Friday, February 23, 2007

New Family of Nokia Xpressmusic

Nokia 5300 Xpressmusic

The Nokia 5300 is billed as a music phone, the latest attempt by the mobile giant to take a share (however small) of the MP3 player market. The 92.4 x 48.2 x 20.7 mm mobile is certainly a departure from the highly stylised black sleek fashion phones with its funky white with red stripes and strange rubberised buttons and grips.
First impressions count and when the Nokia 5300 arrived at the offices for review it drew a mixed reaction with those who liked the N80 and N72 suggesting this was a child's toy, yes because this phone is plasticky look but it is remainder feeling it was a bold design and a fresh approach. The 5300 is another slider phone with what feels like a rugged build quality and this model has a certain chunkiness about it which is in part helped by the rubberised buttons which feel industrial to the touch.
The screen is a decent size with a QVGA 320 x 240-pixel resolution and a very clear and bright display, the GUI is standard S40 stuff but for a non smartphone this is about the best Nokia have to offer. As a basic everyday phone the tri band system seems good enough and our tests proved that it held calls like a mobile Jack Russell. The full range of data service are available with HSCSD/CSD and GPRS and these combined with basic PIM functions of the Series 40 operating system mean you can pick up email and browse the web. although the 5300 isn't exactly a phone for business.

You'd look pretty weird with the humbug inspired design phone clamped to your ear in the boardroom. Instead the device is clearly targeted at the teenage market where multimedia and games combined with messaging are king. Multimedia and the express music phone is this models big selling point and support for MP3, Midi, AAC, AAC+, ACC+, and WMA formats make for a powerful media device that can play non DRM iTunes tracks along with MP3 and files from Windows Media player. This sadly is where Nokia get it a little wrong when compared to the Walkman branded mobiles from Sony Ericsson. the 5300 does not come with an internal hard drive and the internal storage that is free for users is a measly 5mb, barely enough to store 1 track encoded at 192kbps.

Instead Nokia rely entirely on the microSD card slot and the provided 256mb card for all the multimedia storage, this seems a bit daft given all the heavy promotion. You can specify a 2gb card although this will set you back between £35 and £40. Should you exhaust your MP3 collection there is always the standard Nokia FM radio.
Operation of the media player is simple through use of the dedicated buttons alongside the screen, these allow you to skip / play and pause easily as well as adjust the volume level. Used in conjunction with the excellent media player GUI it is almost as easy to use as the Sony Ericsson W850i but neither come close to being an iPod. You also get a 1.3 mega pixel camera mounted in the rear of the phone which can take both pictures and short videos, the latter of which can be used as ringtones.

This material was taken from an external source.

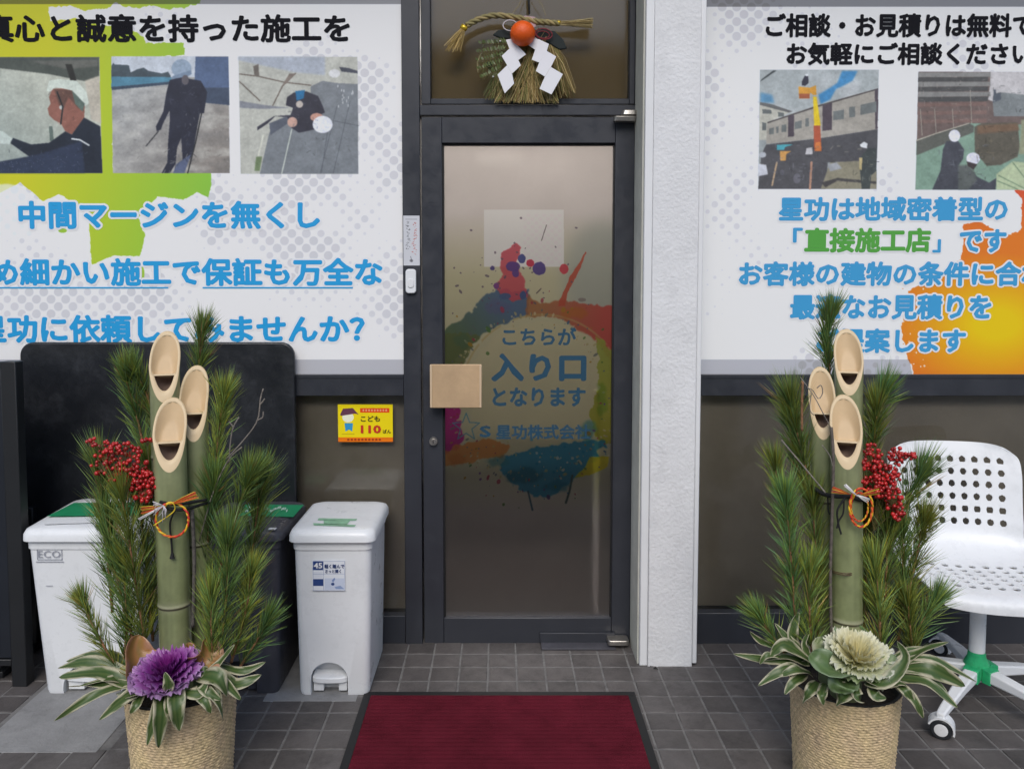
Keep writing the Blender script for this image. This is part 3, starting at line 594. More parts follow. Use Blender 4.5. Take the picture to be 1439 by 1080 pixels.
rp_ = thing('window_poster', (X(1250, PYp), PYp, Z(260, PYp)), 'large poster right of the pillar with an orange splash, crane photograph and green slogan', 'poster', 'printed posters covering the shop windows')
p = Paint(980, -40, 1525, 525.5, PYp, 740, (226, 229, 238))
dots(p, 33)
z3 = lambda l: [(980+x/3.135, 260+y/3.135) for x, y in l]
d_ = np.hypot((p.px-1400)/90, (p.py-455)/60); OG = np.clip(1.25-d_*.75, 0, 1)[..., None]; OGc = np.array((222, 190, 8.))*OG+np.array((216, 118, 34.))*(1-OG)
OGc = OGc*(1-np.clip((330-p.py)/60, 0, 1)[..., None])+np.array((208, 84, 50.))*np.clip((330-p.py)/60, 0, 1)[..., None]
p.P([(1530, 270), (1436, 266), (1424, 268), (1436, 278), (1436, 322), (1420, 330), (1372, 312), (1354, 316), (1354, 340), (1350, 365), (1300, 398), (1276, 408), (1270, 440), (1264, 462), (1276, 500), (1284, 530), (1530, 530)], OGc, .8, 1, warp=4, ws=9)
for i in range(50): p.E(rs.uniform(1262, 1300), rs.uniform(395, 520), rs.uniform(.5, 1.5), rs.uniform(.5, 1.5), rs.choice([(236, 226, 214), (220, 140, 70)]), .4, .8)
# photograph 4: crane truck beside a long building
q = lambda l: [(1060+x/6, 90+y/6) for x, y in l]
p.P(q([(50, 50), (1048, 50), (1030, 1052), (32, 1052)]), (150, 158, 160), .6)
n_ = vnoise(p.px, p.py, 40, 12); mk = p.mask(q([(50, 50), (1048, 50), (1045, 480), (40, 480)])); p.put(mk, (166, 174, 176), .6); p.put(mk*np.clip(n_*3, 0, 1), (206, 210, 214), 1.5, .9)
p.P(q([(740, 60), (870, 60), (830, 140), (740, 190), (690, 210), (640, 300), (560, 340), (540, 260), (640, 200), (700, 160)]), (64, 132, 184), 2, .95); p.P(q([(50, 240), (150, 260), (170, 330), (50, 330)]), (96, 146, 182), 3)
p.P(q([(50, 150), (190, 55), (160, 55), (60, 130)]), (70, 76, 78), .7)
p.P(q([(45, 325), (320, 400), (120, 490), (110, 640), (40, 640)]), (186, 186, 176), .7); p.P(q([(45, 320), (150, 340), (325, 400), (290, 410), (45, 345)]), (104, 106, 106), .6)
for r_ in ((68, 380, 145, 420), (200, 405, 250, 445), (66, 490, 100, 560)): p.P(q([(r_[0], r_[1]), (r_[2], r_[1]+8), (r_[2], r_[3]), (r_[0], r_[3])]), (106, 112, 112), .5)
p.P(q([(110, 490), (540, 345), (1045, 205), (1040, 550), (560, 625), (100, 675)]), (164, 160, 152), .6); p.P(q([(110, 490), (540, 348), (1045, 205), (1045, 216), (540, 362), (110, 502)]), (84, 80, 80), .5)
for a_ in ([(575, 350), (655, 325), (655, 555), (575, 565)], [(285, 440), (335, 425), (335, 610), (285, 615)], [(1015, 215), (1045, 208), (1040, 545), (1020, 550)]): p.P(q(a_), (84, 76, 84), .6)
for a_ in ([(665, 400), (755, 385), (755, 465), (665, 475)], [(800, 365), (850, 358), (850, 445), (800, 452)], [(895, 345), (1030, 315), (1030, 405), (895, 430)], [(340, 490), (400, 475), (400, 540), (340, 550)], [(430, 460), (460, 455), (460, 525), (430, 530)], [(230, 515), (270, 508), (270, 570), (230, 575)], [(125, 545), (165, 535), (165, 590), (125, 595)], [(185, 530), (205, 526), (205, 580), (185, 584)]): p.P(q(a_), (112, 118, 118), .5)
p.P(q([(100, 680), (560, 625), (1040, 550), (1032, 820), (620, 830), (600, 1052), (32, 1052), (60, 760)]), (84, 84, 88), .8); p.P(q([(640, 830), (900, 815), (1032, 900), (1030, 1052), (560, 1052)]), (140, 136, 118), 1); p.P(q([(560, 1000), (700, 960), (1028, 990), (1028, 1010), (700, 985), (600, 1040)]), (74, 72, 72), 1)
p.P(q([(32, 840), (100, 850), (115, 930), (36, 945)]), (196, 200, 210), .8); p.E(1060+70/6, 90+765/6, 5, 4, (180, 186, 194))
p.P(q([(190, 680), (330, 678), (260, 700), (250, 725), (190, 725)]), (86, 170, 184), .7); p.P(q([(215, 735), (310, 735), (270, 760), (265, 815), (220, 815)]), (206, 156, 92), .7)
p.P(q([(495, 275), (525, 275), (560, 520), (505, 520)]), (226, 196, 44), .6); p.P(q([(500, 520), (555, 520), (568, 735), (505, 735)]), (168, 86, 62), .6); p.P(q([(515, 660), (560, 655), (566, 735), (510, 735)]), (206, 124, 70), .7)
p.P(q([(372, 190), (470, 200), (520, 180), (525, 260), (500, 265), (470, 240), (465, 290), (378, 290)]), (206, 150, 62), .7); p.P(q([(378, 250), (468, 250), (465, 292), (380, 290)]), (156, 90, 62), .6); p.P(q([(400, 150), (425, 100), (455, 105), (458, 160), (430, 185), (400, 180)]), (54, 54, 66), .6); p.E(1060+442/6, 90+93/6, 2.2, 1.6, (220, 224, 230))
p.E(1060+360/6, 90+965/6, 5, 7, (104, 104, 112)); p.E(1060+235/6, 90+915/6, 3, 4, (98, 98, 106)); p.Ln(q([(190, 830), (150, 1020)]), 2.4, (186, 160, 130)); p.Ln(q([(482, 830), (470, 1050)]), 3, (180, 140, 120)); p.P(q([(440, 710), (490, 700), (492, 760), (430, 762)]), (196, 196, 200), .8)
p.P(q([(620, 850), (690, 825), (740, 880), (640, 905)]), (160, 164, 170), 1.2); p.P(q([(905, 770), (960, 710), (1030, 710), (1030, 900), (985, 940), (975, 1052), (905, 1052), (890, 880)]), (70, 76, 76), .8); p.P(q([(885, 790), (912, 790), (905, 895), (885, 890)]), (192, 176, 130), .6); p.P(q([(888, 680), (925, 655), (955, 670), (950, 712), (900, 700)]), (222, 226, 230), .6)
# photograph 5: two workers on a roof
q = lambda l: [(1280+x/6, 90+y/6) for x, y in l]
p.P(q([(65, 65), (1480, 65), (1480, 1058), (38, 1058)]), (196, 194, 196), .6)
p.P(q([(65, 65), (670, 68), (665, 190), (650, 300), (700, 320), (960, 330), (1480, 330), (1480, 560), (540, 600), (50, 640)]), (112, 98, 94), .8)
for i, yy in enumerate((70, 150, 235)): p.P(q([(62, yy), (670, yy), (672, yy+38), (60, yy+44)]), (138, 138, 136), .6); p.P(q([(62, yy+44), (650, yy+40), (650, yy+78), (60, yy+84)]), (84, 84, 84), .7)
for yy in (330, 400, 470): p.P(q([(58, yy), (640, yy-10), (640, yy+22), (56, yy+30)]), (126, 104, 98), 1)
p.P(q([(690, 330), (700, 250), (780, 240), (960, 260), (1480, 250), (1480, 440), (700, 440)]), (128, 134, 136), .8); p.P(q([(700, 215), (715, 215), (720, 250), (760, 240), (760, 300), (690, 330)]), (92, 98, 108), .8)
for xx in (80, 200, 350, 500): p.Ln(q([(xx, 380 if xx < 500 else 220), (xx+15, 600 if xx < 400 else 520)]), 1, (164, 160, 150))
p.P(q([(48, 640), (200, 590), (490, 500), (1480, 520), (1480, 1058), (38, 1058)]), (128, 156, 140), .8); p.P(q([(48, 640), (490, 500), (530, 520), (530, 575), (48, 770)]), (96, 98, 92), .8); p.Ln(q([(48, 645), (200, 590), (490, 500)]), 1.2, (190, 184, 170))
p.P(q([(535, 530), (600, 500), (900, 490), (920, 700), (900, 780), (760, 850), (640, 860), (540, 740)]), (96, 92, 82), 1); p.P(q([(560, 520), (900, 500), (920, 560), (560, 590)]), (124, 98, 78), 2, .8); p.P(q([(930, 470), (1480, 480), (1480, 760), (910, 760), (930, 560)]), (146, 150, 124), 1.5)
p.P(q([(720, 930), (860, 820), (1480, 880), (1480, 1058), (720, 1058)]), (178, 192, 158), 1.2)
for l_ in ([(740, 940), (960, 1050)], [(860, 830), (960, 960)], [(730, 985), (900, 1055)]): p.Ln(q(l_), 1.6, (120, 142, 116))
p.P(q([(300, 650), (400, 650), (450, 720), (440, 800), (400, 860), (480, 860), (560, 950), (660, 1000), (720, 960), (715, 1058), (180, 1058), (250, 900), (270, 720)]), (74, 76, 84), .9); p.P(q([(400, 850), (520, 850), (560, 980), (480, 1058), (400, 1058)]), (98, 104, 100), 2, .8)
p.E(1280+368/6, 90+605/6, 8, 8.5, (222, 224, 240)); p.E(1280+525/6, 90+798/6, 9.5, 8.5, (222, 224, 240)); p.P(q([(470, 820), (560, 845), (530, 890), (480, 860)]), (70, 62, 62), .7)
for (x0, x1, y0, y1, n_, c) in ((1075, 1160, 200, 255, 60, (130, 130, 140)), (1165, 1225, 200, 255, 30, (150, 148, 132)), (1208, 1230, 212, 255, 16, (110, 116, 112)), (1292, 1390, 105, 175, 70, (160, 152, 146)), (1318, 1400, 200, 262, 50, (112, 116, 124)), (1372, 1430, 175, 225, 40, (126, 118, 98)), (1395, 1439, 120, 160, 26, (160, 166, 168))):
    for i in range(n_):
        x, y = rf.uniform(x0, x1), rf.uniform(y0, y1); a = rf.choice([0, 0, 1.57, rf.uniform(0, 3.1)]); l = rf.uniform(1.5, 7); p.Ln([(x, y), (x+l*math.cos(a), y+l*math.sin(a))], rf.uniform(.6, 1.4), c if rf.random() < .55 else tuple(v*.45 for v in c), .6, .5)
g1 = vnoise(p.px, p.py, 3.2, 63, 3); g2 = vnoise(p.px, p.py, 14, 64, 4)
for qd in ([(1068.5, 98.5), (1234.5, 98.5), (1231.5, 265), (1065.5, 265)], [(1291, 101), (1530, 101), (1530, 266), (1286.5, 266)]):
    mk = p.mask(qd); p.put(mk, np.clip(blur(p.a, .9)*(1+.15*g1+.13*g2)[..., None]+8*g2[..., None], 0, 255), .3, 1)
p.put((p.py > 505).astype(float)*(1-p.mask([(1276, 490), (1540, 490), (1540, 540), (1284, 540)])), p.a*.76+6, .5); p.put((p.py < 10).astype(float), p.a*.52+12, .5)
p.sheet('printed_sheet', print_mat('right_poster_print', p.image('right_poster_image', GAIN)), rp_)
B2 = M['text_blue2']
write('ご相談・お見積りは無料です', 1076, 19, 1484, 53, PYp, M['text_black'], rp_, .038)
write('お気軽にご相談ください', 1105, 60, 1450, 92, PYp, M['text_black'], rp_, .038)
write('星功は地域密着型の', 1094, 276, 1416, 311, PYp, B2, rp_, .042, **OW)
write('「', 1114, 320, 1128, 341, PYp, B2, rp_, .042, **OW); write('直接施工店', 1130, 320, 1308, 355, PYp, M['text_green'], rp_, .044, **OW); write('」', 1310, 336, 1322, 355, PYp, B2, rp_, .042, **OW)
write('です', 1348, 322, 1414, 355, PYp, B2, rp_, .042, **OW)
write('お客様の建物の条件に合わせ', 1038, 367, 1506, 402, PYp, B2, rp_, .042, **OW)
write('最適なお見積りを', 1110, 413, 1393, 449, PYp, B2, rp_, .042, **OW)
write('ご提案します', 1147, 461, 1357, 496, PYp, B2, rp_, .042, **OW)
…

A strange and highly annoying decision for a music phone is Nokia's instance of providing a headset that requires its own plug system and not providing a standard 3.5m jack socket. So we were forced to perform all of our tests using the HS-47 headset supplied with the 5300 or to use the adaptor block to use standard earphones. Once again a compromise between either mediocre sounds or extra bulk and another "extra" that is easily lost.
In part this explains the average results from our review of the media player, the software is good as we have seen in previous models with an intuitive GUI and quick access in a logical layout to the stored tracks. The let down is the sound quality which sounds decidedly flat even when testing using Fatboy Slim tracks which are not normally "flat". On the Nokia earphones it sounds pretty bad and nothing like a good MP3 player, using our Shure E2C's and the adaptor things get a bit better but mp3 standard software provided by Nokia, 5300 fails to drive them properly not like Walkman phone by Sony Erricson headphone.
The last element we checked was the battery life, standby is quite good if you remain in a reasonable coverage area with more than 2 bars shown, we got close on 4 days with minimal calls and the music player will run for around 14 hours before killing the battery.
Overall the Nokia 5300 music phone is a mixed bag, as a phone it is a bit chunky and the styling will not be to all tastes. As a music player it works well but is let down by limited storage provided on microSD and the failure (yet again) to house a native 3.5mm stereo jack on the phone, instead relying on extra adaptors. A shame really as the crown of the "ultimate walkman phone" is still up for grabs.